From the 1930s to the 1950s, Russian Jewish immigrant Jack (Yasha) Pashkovsky photographed movie stars like Gary Cooper, Clark Gable, Peter Lorre, Judy Garland, Shirley Temple, Merle Oberon and Gloria Swanson.

And he stored these photographs under his bed.

Pashkovsky, who died in 2001 at the age of 89, bequeathed them to Barry Avrich, a Toronto filmmaker. And now Avrich has made The Man Who Shot Hollywood, a 12-minute short about him scheduled to be screened at the Toronto International Film Festival on September 16 and September 20.

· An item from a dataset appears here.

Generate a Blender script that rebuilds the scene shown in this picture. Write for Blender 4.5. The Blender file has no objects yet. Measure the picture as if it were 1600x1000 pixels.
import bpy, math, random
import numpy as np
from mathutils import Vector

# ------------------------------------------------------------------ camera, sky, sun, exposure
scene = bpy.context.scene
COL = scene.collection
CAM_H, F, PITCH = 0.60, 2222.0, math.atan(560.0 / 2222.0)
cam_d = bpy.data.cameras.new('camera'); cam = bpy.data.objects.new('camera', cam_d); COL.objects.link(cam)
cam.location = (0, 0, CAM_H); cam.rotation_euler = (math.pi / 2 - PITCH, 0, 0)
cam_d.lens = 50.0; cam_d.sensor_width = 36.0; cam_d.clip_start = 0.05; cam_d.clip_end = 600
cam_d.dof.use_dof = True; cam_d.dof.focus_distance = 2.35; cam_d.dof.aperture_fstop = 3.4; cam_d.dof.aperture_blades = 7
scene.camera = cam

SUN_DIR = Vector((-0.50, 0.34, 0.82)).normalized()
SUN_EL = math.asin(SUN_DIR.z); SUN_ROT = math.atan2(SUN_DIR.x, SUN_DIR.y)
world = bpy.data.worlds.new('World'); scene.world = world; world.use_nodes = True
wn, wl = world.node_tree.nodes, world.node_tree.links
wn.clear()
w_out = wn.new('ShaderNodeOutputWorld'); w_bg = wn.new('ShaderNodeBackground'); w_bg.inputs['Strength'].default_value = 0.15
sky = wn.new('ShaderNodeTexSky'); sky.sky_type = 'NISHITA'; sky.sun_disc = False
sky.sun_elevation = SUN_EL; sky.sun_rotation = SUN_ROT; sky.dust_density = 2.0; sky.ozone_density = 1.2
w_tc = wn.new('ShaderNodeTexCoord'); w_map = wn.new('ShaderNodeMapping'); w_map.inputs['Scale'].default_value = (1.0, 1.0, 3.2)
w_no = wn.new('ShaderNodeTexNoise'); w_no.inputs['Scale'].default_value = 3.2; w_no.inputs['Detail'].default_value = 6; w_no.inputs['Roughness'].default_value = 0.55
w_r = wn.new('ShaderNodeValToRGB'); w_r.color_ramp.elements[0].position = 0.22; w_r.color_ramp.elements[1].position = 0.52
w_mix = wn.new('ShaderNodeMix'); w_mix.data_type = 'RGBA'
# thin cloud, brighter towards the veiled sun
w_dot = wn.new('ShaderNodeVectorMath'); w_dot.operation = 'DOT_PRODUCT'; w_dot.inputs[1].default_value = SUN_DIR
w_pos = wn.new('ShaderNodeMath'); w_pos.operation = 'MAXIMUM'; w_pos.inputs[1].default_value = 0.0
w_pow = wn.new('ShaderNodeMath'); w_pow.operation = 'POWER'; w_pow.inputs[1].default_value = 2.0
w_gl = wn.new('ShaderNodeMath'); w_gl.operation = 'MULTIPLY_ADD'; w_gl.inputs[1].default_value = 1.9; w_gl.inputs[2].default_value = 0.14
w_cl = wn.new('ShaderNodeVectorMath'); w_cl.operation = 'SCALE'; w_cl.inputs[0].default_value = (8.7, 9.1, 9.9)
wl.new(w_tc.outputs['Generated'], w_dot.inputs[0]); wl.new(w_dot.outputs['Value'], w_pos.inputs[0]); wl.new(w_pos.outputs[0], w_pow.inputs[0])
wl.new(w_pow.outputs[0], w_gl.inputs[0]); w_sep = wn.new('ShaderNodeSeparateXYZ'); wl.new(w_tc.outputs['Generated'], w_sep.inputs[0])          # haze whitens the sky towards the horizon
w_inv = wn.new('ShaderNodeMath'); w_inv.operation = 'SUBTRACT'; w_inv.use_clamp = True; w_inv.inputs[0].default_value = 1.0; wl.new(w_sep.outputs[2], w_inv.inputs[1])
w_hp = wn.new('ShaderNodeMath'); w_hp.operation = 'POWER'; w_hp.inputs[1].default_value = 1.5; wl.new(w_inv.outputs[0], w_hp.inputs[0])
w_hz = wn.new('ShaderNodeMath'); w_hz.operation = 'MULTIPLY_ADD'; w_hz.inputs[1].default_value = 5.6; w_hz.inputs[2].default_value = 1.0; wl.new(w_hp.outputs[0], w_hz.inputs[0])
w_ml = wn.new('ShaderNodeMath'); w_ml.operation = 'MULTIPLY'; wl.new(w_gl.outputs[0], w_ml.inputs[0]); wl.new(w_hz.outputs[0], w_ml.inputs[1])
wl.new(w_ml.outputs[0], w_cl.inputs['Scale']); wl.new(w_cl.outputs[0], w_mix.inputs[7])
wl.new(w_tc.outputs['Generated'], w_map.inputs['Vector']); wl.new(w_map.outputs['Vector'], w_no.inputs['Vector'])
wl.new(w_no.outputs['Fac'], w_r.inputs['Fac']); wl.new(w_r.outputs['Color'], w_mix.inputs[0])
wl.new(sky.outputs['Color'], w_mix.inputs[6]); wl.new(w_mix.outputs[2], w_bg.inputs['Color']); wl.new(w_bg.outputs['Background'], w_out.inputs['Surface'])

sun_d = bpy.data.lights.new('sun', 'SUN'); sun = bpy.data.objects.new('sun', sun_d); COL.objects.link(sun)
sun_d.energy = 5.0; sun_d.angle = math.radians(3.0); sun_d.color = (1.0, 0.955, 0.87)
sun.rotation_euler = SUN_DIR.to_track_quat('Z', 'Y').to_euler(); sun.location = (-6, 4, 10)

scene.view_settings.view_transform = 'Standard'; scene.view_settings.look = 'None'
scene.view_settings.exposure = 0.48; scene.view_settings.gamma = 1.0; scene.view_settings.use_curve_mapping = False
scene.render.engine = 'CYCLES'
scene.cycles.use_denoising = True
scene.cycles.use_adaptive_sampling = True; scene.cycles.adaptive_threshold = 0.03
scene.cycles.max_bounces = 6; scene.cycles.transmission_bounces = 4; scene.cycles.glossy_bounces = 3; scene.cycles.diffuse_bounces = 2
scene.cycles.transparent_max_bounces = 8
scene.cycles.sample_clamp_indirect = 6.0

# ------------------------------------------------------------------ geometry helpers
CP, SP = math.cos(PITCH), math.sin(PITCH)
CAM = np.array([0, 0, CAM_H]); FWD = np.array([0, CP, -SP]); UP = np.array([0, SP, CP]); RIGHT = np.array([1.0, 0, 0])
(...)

Paskovsky, a native of St. Petersburg, left Russia in 1917, the year of the Bolshevik Revolution, and landed on Ellis Island in New York City. He immediately fell under the spell of movie marquees and swashbuckling stars like Douglas Fairbanks Jr.

Swept away by the glamour and glitz of Hollywood, he went west, settling in Los Angeles in 1922. Hoping to become a cinematographer, he soon realized that the profession was closed to him because he was not a member of the union.

He took a job as a manual laborer at the Twentieth Century Fox movie studio, and during his off-hours, he frequented the haunts of the stars, the restaurants and cafes where they usually met for meals and drinks.

“Anywhere they were, I was,” he tells Avrich.

Although he was one of the first paparazzi, he had much better manners than the typical ones. ” I wasn’t pushy,” he says. “I always asked. No one said no.”

Since they knew him casually, his subjects always looked relaxed when Pashkovsky photographed them. As a result, his photographs were unpretentious and unadorned, capturing the stars in real life situations.

He never sold the photographs to film magazines. “I wasn’t a good seller,” he says, without elaborating. Nor does Avrich make an attempt to explain why this was the case.

Pashkovsky, however, made his own documentaries, and one of them, Rhythms of the Rails, filmed with a 16-mm camera, won a prize at the 1948 Cannes Film Festival.

Unable to profit from his encounters with the stars, Pashkovsky earned a living as a portrait photographer.

He and his first and only wife, a model and a waitress from Minnesota, lived together for 54 years. He was emotionally crushed by her death. Calling her the “love of his life,” he cries as he talks about her.

It’s the emotional high point of a film that sheds light on one of those Hollywood stories that resurrects its golden era.